AIM OF THE TASK:
Copy every record below, exactly as written.

INFORMATION SUPPLIED:
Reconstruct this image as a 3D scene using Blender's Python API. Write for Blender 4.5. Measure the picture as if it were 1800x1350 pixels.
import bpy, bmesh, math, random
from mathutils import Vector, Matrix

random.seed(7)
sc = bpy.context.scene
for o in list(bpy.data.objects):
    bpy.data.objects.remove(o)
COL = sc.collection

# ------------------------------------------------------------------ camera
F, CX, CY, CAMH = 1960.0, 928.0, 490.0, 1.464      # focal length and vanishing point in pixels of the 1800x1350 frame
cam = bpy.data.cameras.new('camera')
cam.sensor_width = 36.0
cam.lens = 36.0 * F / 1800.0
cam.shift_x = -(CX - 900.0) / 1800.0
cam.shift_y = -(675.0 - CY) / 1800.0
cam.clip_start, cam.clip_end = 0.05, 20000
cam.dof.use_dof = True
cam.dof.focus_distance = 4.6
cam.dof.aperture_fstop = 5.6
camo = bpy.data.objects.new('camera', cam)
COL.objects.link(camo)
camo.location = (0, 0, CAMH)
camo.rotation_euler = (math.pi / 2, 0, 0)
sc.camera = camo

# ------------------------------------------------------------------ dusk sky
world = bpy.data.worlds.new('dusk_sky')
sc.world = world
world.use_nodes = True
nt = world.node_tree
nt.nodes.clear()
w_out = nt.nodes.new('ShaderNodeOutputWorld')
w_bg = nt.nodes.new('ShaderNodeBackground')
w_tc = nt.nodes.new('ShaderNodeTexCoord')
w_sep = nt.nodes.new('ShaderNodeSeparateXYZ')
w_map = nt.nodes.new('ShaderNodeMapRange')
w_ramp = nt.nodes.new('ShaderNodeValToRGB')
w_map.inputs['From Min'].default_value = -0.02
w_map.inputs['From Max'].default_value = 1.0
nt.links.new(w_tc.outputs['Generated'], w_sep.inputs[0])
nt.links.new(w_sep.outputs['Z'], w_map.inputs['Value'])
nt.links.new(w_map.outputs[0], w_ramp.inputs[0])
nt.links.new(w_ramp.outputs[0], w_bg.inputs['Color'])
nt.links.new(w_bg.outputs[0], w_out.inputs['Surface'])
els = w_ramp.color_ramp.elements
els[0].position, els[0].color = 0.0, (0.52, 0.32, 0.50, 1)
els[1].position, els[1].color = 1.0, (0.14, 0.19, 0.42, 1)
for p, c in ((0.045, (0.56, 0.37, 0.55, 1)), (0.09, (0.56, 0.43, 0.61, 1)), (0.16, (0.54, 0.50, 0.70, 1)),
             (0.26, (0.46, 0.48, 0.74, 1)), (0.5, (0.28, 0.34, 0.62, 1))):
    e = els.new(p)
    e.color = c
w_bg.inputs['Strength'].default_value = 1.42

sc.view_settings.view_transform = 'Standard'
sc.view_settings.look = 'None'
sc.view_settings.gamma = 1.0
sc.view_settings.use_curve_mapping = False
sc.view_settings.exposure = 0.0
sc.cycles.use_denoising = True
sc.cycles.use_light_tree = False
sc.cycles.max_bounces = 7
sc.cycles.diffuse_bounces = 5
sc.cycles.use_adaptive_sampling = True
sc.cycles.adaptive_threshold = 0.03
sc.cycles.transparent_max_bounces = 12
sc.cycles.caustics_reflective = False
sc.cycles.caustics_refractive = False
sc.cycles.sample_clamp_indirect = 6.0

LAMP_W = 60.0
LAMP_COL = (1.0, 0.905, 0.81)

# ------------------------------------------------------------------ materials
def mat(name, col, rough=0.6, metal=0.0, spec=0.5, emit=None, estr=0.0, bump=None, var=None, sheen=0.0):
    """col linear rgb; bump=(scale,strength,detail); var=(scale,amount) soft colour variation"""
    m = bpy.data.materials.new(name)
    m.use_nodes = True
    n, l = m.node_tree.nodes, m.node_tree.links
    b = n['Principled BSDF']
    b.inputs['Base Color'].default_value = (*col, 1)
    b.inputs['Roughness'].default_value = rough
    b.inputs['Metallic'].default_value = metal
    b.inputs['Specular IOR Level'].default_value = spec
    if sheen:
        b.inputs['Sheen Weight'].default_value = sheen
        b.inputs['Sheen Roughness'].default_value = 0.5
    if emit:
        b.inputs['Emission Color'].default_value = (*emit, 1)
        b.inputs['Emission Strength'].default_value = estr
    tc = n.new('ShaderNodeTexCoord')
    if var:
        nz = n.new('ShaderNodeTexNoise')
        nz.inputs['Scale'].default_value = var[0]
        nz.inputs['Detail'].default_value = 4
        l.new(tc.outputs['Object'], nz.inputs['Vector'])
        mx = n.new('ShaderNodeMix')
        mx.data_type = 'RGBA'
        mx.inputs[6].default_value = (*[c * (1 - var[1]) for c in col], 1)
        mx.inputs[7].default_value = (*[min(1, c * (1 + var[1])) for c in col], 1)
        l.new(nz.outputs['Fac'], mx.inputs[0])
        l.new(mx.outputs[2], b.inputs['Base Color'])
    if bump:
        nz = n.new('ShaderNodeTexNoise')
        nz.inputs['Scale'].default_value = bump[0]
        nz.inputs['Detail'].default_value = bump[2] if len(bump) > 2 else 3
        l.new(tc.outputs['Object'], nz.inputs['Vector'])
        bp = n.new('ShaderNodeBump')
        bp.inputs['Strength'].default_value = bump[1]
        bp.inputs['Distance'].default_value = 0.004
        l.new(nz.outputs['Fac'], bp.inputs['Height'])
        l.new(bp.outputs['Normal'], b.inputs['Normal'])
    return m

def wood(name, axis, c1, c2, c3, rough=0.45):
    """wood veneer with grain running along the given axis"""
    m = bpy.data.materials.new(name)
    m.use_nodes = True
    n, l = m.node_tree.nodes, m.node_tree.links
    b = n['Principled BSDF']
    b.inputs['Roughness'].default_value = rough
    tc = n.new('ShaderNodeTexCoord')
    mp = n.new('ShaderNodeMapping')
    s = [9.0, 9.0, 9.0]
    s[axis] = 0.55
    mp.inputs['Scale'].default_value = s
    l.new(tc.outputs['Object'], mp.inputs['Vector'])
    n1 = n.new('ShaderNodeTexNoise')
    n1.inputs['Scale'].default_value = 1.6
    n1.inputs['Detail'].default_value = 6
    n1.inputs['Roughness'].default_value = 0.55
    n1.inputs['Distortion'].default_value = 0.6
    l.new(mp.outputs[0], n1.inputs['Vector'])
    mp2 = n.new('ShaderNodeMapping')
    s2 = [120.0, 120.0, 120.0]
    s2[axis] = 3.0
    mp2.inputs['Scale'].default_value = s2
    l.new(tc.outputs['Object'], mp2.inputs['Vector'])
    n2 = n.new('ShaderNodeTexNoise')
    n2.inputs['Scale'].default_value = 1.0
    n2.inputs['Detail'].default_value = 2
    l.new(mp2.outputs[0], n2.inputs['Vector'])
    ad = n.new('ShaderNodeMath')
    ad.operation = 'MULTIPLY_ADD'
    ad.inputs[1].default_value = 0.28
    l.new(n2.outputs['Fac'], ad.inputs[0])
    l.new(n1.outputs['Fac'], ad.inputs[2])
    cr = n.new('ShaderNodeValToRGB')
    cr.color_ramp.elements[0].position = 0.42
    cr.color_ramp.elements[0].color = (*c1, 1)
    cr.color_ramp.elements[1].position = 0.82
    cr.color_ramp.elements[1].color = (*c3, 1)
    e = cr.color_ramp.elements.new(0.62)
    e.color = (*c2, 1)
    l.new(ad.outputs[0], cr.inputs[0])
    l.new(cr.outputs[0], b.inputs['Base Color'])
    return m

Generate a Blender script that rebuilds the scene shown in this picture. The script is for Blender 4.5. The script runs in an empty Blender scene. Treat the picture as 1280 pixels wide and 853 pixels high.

ANSWER TO THE TASK:
Reconstruct this image as a 3D scene using Blender's Python API. Write for Blender 4.5. Measure the picture as if it were 1800x1350 pixels.
import bpy, bmesh, math, random
from mathutils import Vector, Matrix

random.seed(7)
sc = bpy.context.scene
for o in list(bpy.data.objects):
    bpy.data.objects.remove(o)
COL = sc.collection

# ------------------------------------------------------------------ camera
F, CX, CY, CAMH = 1960.0, 928.0, 490.0, 1.464      # focal length and vanishing point in pixels of the 1800x1350 frame
cam = bpy.data.cameras.new('camera')
cam.sensor_width = 36.0
cam.lens = 36.0 * F / 1800.0
cam.shift_x = -(CX - 900.0) / 1800.0
cam.shift_y = -(675.0 - CY) / 1800.0
cam.clip_start, cam.clip_end = 0.05, 20000
cam.dof.use_dof = True
cam.dof.focus_distance = 4.6
cam.dof.aperture_fstop = 5.6
camo = bpy.data.objects.new('camera', cam)
COL.objects.link(camo)
camo.location = (0, 0, CAMH)
camo.rotation_euler = (math.pi / 2, 0, 0)
sc.camera = camo

# ------------------------------------------------------------------ dusk sky
world = bpy.data.worlds.new('dusk_sky')
sc.world = world
world.use_nodes = True
nt = world.node_tree
nt.nodes.clear()
w_out = nt.nodes.new('ShaderNodeOutputWorld')
w_bg = nt.nodes.new('ShaderNodeBackground')
w_tc = nt.nodes.new('ShaderNodeTexCoord')
w_sep = nt.nodes.new('ShaderNodeSeparateXYZ')
w_map = nt.nodes.new('ShaderNodeMapRange')
w_ramp = nt.nodes.new('ShaderNodeValToRGB')
w_map.inputs['From Min'].default_value = -0.02
w_map.inputs['From Max'].default_value = 1.0
nt.links.new(w_tc.outputs['Generated'], w_sep.inputs[0])
nt.links.new(w_sep.outputs['Z'], w_map.inputs['Value'])
nt.links.new(w_map.outputs[0], w_ramp.inputs[0])
nt.links.new(w_ramp.outputs[0], w_bg.inputs['Color'])
nt.links.new(w_bg.outputs[0], w_out.inputs['Surface'])
els = w_ramp.color_ramp.elements
els[0].position, els[0].color = 0.0, (0.52, 0.32, 0.50, 1)
els[1].position, els[1].color = 1.0, (0.14, 0.19, 0.42, 1)
for p, c in ((0.045, (0.56, 0.37, 0.55, 1)), (0.09, (0.56, 0.43, 0.61, 1)), (0.16, (0.54, 0.50, 0.70, 1)),
             (0.26, (0.46, 0.48, 0.74, 1)), (0.5, (0.28, 0.34, 0.62, 1))):
    e = els.new(p)
    e.color = c
w_bg.inputs['Strength'].default_value = 1.42

sc.view_settings.view_transform = 'Standard'
sc.view_settings.look = 'None'
sc.view_settings.gamma = 1.0
sc.view_settings.use_curve_mapping = False
sc.view_settings.exposure = 0.0
sc.cycles.use_denoising = True
sc.cycles.use_light_tree = False
sc.cycles.max_bounces = 7
sc.cycles.diffuse_bounces = 5
sc.cycles.use_adaptive_sampling = True
sc.cycles.adaptive_threshold = 0.03
sc.cycles.transparent_max_bounces = 12
sc.cycles.caustics_reflective = False
sc.cycles.caustics_refractive = False
sc.cycles.sample_clamp_indirect = 6.0

LAMP_W = 60.0
LAMP_COL = (1.0, 0.905, 0.81)

# ------------------------------------------------------------------ materials
def mat(name, col, rough=0.6, metal=0.0, spec=0.5, emit=None, estr=0.0, bump=None, var=None, sheen=0.0):
    """col linear rgb; bump=(scale,strength,detail); var=(scale,amount) soft colour variation"""
    m = bpy.data.materials.new(name)
    m.use_nodes = True
    n, l = m.node_tree.nodes, m.node_tree.links
    b = n['Principled BSDF']
    b.inputs['Base Color'].default_value = (*col, 1)
    b.inputs['Roughness'].default_value = rough
    b.inputs['Metallic'].default_value = metal
    b.inputs['Specular IOR Level'].default_value = spec
    if sheen:
        b.inputs['Sheen Weight'].default_value = sheen
        b.inputs['Sheen Roughness'].default_value = 0.5
    if emit:
        b.inputs['Emission Color'].default_value = (*emit, 1)
        b.inputs['Emission Strength'].default_value = estr
    tc = n.new('ShaderNodeTexCoord')
    if var:
        nz = n.new('ShaderNodeTexNoise')
        nz.inputs['Scale'].default_value = var[0]
        nz.inputs['Detail'].default_value = 4
        l.new(tc.outputs['Object'], nz.inputs['Vector'])
        mx = n.new('ShaderNodeMix')
        mx.data_type = 'RGBA'
        mx.inputs[6].default_value = (*[c * (1 - var[1]) for c in col], 1)
        mx.inputs[7].default_value = (*[min(1, c * (1 + var[1])) for c in col], 1)
        l.new(nz.outputs['Fac'], mx.inputs[0])
        l.new(mx.outputs[2], b.inputs['Base Color'])
    if bump:
        nz = n.new('ShaderNodeTexNoise')
        nz.inputs['Scale'].default_value = bump[0]
        nz.inputs['Detail'].default_value = bump[2] if len(bump) > 2 else 3
        l.new(tc.outputs['Object'], nz.inputs['Vector'])
        bp = n.new('ShaderNodeBump')
        bp.inputs['Strength'].default_value = bump[1]
        bp.inputs['Distance'].default_value = 0.004
        l.new(nz.outputs['Fac'], bp.inputs['Height'])
        l.new(bp.outputs['Normal'], b.inputs['Normal'])
    return m

def wood(name, axis, c1, c2, c3, rough=0.45):
    """wood veneer with grain running along the given axis"""
    m = bpy.data.materials.new(name)
    m.use_nodes = True
    n, l = m.node_tree.nodes, m.node_tree.links
    b = n['Principled BSDF']
    b.inputs['Roughness'].default_value = rough
    tc = n.new('ShaderNodeTexCoord')
    mp = n.new('ShaderNodeMapping')
    s = [9.0, 9.0, 9.0]
    s[axis] = 0.55
    mp.inputs['Scale'].default_value = s
    l.new(tc.outputs['Object'], mp.inputs['Vector'])
    n1 = n.new('ShaderNodeTexNoise')
    n1.inputs['Scale'].default_value = 1.6
    n1.inputs['Detail'].default_value = 6
    n1.inputs['Roughness'].default_value = 0.55
    n1.inputs['Distortion'].default_value = 0.6
    l.new(mp.outputs[0], n1.inputs['Vector'])
    mp2 = n.new('ShaderNodeMapping')
    s2 = [120.0, 120.0, 120.0]
    s2[axis] = 3.0
    mp2.inputs['Scale'].default_value = s2
    l.new(tc.outputs['Object'], mp2.inputs['Vector'])
    n2 = n.new('ShaderNodeTexNoise')
    n2.inputs['Scale'].default_value = 1.0
    n2.inputs['Detail'].default_value = 2
    l.new(mp2.outputs[0], n2.inputs['Vector'])
    ad = n.new('ShaderNodeMath')
    ad.operation = 'MULTIPLY_ADD'
    ad.inputs[1].default_value = 0.28
    l.new(n2.outputs['Fac'], ad.inputs[0])
    l.new(n1.outputs['Fac'], ad.inputs[2])
    cr = n.new('ShaderNodeValToRGB')
    cr.color_ramp.elements[0].position = 0.42
    cr.color_ramp.elements[0].color = (*c1, 1)
    cr.color_ramp.elements[1].position = 0.82
    cr.color_ramp.elements[1].color = (*c3, 1)
    e = cr.color_ramp.elements.new(0.62)
    e.color = (*c2, 1)
    l.new(ad.outputs[0], cr.inputs[0])
    l.new(cr.outputs[0], b.inputs['Base Color'])
    return m

Generate a Blender script that rebuilds the scene shown in this picture. The script is for Blender 4.5. The script runs in an empty Blender scene. Treat the picture as 1280 pixels wide and 853 pixels high.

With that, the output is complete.